The IRS asserted that the taxpayer was liable for the tax on the redemption of the donated shares. In its notice of deficiency, it determined that each donation of shares followed by Fidelity’s sale should be treated in substance as a redemption of shares for cash by the taxpayer, followed by a donation of cash proceeds to Fidelity. However, the court disagreed. The court respected the form of the transaction because it found the taxpayer had granted Fidelity exclusive legal control of the shares. The repeated pattern of donation followed by sale wasn’t enough to transform the transaction. The court held that it would only collapse the transaction if the redemption was practically certain to occur at the time of the gift, regardless of whether the taxpayer had made the gift or not. The court found that the sale wasn’t a fait accompli at the time of the gift, so the transaction was respected, and the taxpayer’s motion was granted.

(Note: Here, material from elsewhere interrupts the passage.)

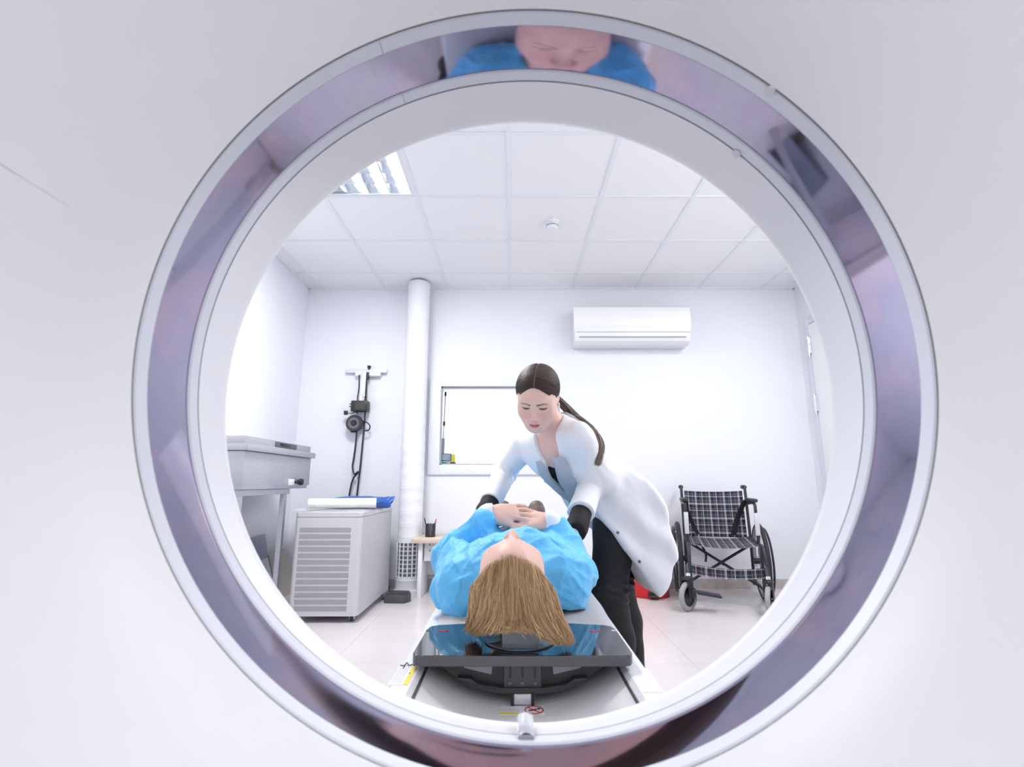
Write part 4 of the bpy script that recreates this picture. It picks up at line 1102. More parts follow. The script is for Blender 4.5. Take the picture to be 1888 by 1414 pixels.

• Estate and gift tax returns can be signed digitally—In IR-2020-19 (Aug. 28, 2020), the IRS announced that gift and estate tax returns may be signed digitally (that is, they don’t need a “wet” signature), but they still need to be filed by mail. The notice states that “The IRS will not specify which digital signature product tax professionals must use. There are several commercial products available.” This will allow gift tax returns that have been signed and faxed to the preparer or signed and emailed from a tablet to be printed and filed, without having to circulate hard copies to the client to sign by mail. Presumably, taxpayers may also use Docusign and similar products.